His mother told me that when he was growing up to manhood, his father, Harry Gloyd, was Justice of the Peace in Newport, Ohio, twelve years, and that Charlie was so disgusted with the drink cases, that he would go in a room and lock himself in, to get out of their hearing; that he never touched a drop until he went in the army, the 118th regiment, Thomas L.
Young being the Colonel. Dr. Gloyd was a captain. In the society of these officers he, for the first time, began to drink intoxicants. He was fighting to free others from slavery, and he became a worse slave than those he fought to free. In a little less than six months from the day my child was born, I got a telegram telling of his death. His father died a few months before he did, and mother Gloyd was left entirely alone.
Mother Gloyd was a true type of a New England housewife, and I had always lived in the south. I could not say at this time that I loved her, although I respected her very highly. But I wanted to be with the mother of the man I loved more than my own life; I wanted to supply his place if possible. My father gave me several lots; by selling one of these and Dr. Gloyd's library and instruments, I built a house of three rooms on one of the lots and rented the house we lived in, which brought us in a little income, but not sufficient to support us. I wanted to prepare myself to teach, and I attended the Normal Institute of Warrensburg. I was not able to pay my board and Mr. Archie Gilkerson and wife charged me nothing and were as kind to me as parents. God bless them! I got a certificate and was given the primary room in the Public School at Holden.

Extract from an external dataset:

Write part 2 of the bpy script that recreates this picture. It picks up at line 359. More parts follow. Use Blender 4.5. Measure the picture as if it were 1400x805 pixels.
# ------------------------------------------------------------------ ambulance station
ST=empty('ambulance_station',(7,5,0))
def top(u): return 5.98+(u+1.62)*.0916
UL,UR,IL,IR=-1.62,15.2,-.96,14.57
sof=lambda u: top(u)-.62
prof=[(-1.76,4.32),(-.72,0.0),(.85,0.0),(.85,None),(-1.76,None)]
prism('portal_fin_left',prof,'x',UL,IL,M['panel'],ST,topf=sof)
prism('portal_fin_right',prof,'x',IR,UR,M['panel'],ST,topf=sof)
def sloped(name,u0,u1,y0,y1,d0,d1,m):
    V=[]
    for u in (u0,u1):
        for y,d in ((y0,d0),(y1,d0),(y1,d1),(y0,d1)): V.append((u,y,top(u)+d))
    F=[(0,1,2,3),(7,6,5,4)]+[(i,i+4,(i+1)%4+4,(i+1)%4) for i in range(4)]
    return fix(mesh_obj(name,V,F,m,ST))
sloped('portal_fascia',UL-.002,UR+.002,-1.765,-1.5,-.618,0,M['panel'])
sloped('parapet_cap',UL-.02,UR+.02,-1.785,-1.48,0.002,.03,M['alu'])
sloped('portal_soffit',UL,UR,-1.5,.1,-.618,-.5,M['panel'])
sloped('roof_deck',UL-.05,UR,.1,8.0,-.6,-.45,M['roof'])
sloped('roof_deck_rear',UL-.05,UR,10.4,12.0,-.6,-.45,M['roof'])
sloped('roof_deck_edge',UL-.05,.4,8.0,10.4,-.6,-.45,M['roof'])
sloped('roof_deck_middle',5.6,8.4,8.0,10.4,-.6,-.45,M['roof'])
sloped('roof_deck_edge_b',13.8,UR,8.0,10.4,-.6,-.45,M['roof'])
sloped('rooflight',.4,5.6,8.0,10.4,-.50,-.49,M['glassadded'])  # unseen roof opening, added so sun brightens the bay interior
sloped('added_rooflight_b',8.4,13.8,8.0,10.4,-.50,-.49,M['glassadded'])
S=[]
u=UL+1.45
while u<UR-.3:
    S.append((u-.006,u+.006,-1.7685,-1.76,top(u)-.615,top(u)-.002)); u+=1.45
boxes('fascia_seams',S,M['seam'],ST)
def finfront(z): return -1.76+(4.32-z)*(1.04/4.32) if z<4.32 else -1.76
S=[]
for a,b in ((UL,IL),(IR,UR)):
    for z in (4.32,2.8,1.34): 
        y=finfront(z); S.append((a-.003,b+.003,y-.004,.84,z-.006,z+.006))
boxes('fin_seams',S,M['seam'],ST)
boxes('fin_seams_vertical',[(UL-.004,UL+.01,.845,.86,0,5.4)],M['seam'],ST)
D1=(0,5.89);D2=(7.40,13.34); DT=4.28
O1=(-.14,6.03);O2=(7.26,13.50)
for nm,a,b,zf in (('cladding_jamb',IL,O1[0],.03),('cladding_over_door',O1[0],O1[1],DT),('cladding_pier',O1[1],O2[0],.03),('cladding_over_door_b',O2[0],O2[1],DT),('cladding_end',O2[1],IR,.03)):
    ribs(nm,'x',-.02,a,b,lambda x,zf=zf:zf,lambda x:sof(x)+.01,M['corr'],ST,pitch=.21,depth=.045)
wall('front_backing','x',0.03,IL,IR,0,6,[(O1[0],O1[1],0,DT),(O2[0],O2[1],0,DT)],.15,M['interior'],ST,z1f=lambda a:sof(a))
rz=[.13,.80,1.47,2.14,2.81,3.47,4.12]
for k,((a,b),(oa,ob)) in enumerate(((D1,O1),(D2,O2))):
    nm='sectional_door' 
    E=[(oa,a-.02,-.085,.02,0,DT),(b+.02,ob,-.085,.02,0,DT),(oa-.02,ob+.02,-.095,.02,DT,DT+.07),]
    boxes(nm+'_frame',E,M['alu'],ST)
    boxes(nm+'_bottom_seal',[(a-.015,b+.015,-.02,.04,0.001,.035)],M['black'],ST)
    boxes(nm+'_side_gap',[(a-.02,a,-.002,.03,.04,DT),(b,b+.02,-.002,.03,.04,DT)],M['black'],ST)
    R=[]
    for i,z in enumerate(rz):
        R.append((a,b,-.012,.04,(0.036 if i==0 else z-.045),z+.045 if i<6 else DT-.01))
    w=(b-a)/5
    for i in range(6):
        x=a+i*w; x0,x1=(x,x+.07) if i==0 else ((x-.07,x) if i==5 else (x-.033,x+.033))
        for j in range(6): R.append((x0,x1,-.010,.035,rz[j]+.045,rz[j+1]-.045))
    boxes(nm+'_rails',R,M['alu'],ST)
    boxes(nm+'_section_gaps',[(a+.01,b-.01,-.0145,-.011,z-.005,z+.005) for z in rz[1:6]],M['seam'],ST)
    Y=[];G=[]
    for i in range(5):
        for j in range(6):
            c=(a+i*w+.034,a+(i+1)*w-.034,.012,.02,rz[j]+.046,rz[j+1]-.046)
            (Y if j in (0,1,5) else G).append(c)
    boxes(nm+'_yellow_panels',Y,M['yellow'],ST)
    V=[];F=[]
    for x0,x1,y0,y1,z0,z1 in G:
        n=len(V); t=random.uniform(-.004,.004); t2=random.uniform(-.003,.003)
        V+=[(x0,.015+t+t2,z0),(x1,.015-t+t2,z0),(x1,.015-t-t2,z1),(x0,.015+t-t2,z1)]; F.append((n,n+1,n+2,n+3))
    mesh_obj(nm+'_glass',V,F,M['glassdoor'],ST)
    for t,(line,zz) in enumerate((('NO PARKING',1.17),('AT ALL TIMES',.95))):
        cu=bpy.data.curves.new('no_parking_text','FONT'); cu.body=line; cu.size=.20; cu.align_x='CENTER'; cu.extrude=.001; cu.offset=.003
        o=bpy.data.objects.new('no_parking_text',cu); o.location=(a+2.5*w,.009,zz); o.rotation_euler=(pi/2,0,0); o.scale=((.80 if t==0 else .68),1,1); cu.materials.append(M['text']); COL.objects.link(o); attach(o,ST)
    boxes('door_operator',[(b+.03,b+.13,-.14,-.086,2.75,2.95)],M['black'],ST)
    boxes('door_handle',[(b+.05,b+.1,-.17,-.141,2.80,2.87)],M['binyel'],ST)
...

Mother Gloyd kept house and took care of Charlien, my little girl, and I made the living. This continued for four years. I lost my position as teacher in that school this way: A Dr. Moore was a member of the board, he criticised me for the way I had the little ones read; for instance, in the sentence, "I saw a man," I had them use the short a instead of the long a, and so with the article a; having them read it as we would speak it naturally. He made this serious objection, and I lost my place and Dr. Moore's niece got my room as teacher. This was a severe blow to me, for I could not leave mother Gloyd and Charlien to teach in another place, and I knew of no other way of making a living except by teaching.
I resolved then to get married. I made it a subject of prayer and went to the Lord explaining things about this way. I said: "My Lord, you see the situation I cannot take care of mother and Charlien. I want you to help me. If it be best for me to marry, I will do so. I have no one picked out, but I want you to select the one that you think best. I want to give you my life, and I want by marrying to glorify and serve you, as well as to take care of mother and Charlien and be a good wife." I have always been a literalist. I find out that it is the only way to interpret the Bible.
When God says: "Commit thy way unto the Lord; trust also in him he shall bring it to pass," I believe that to be the way to act. My faith does not at all times grasp this or other promises, but there are times when I can appropriate them and make them mine; there are times when I can pray with faith, believing that I have the things I pray for, other times it is not so.
In about ten days from that time I made this a subject of prayer, I was walking down the street in Holden and passed a place where Mr.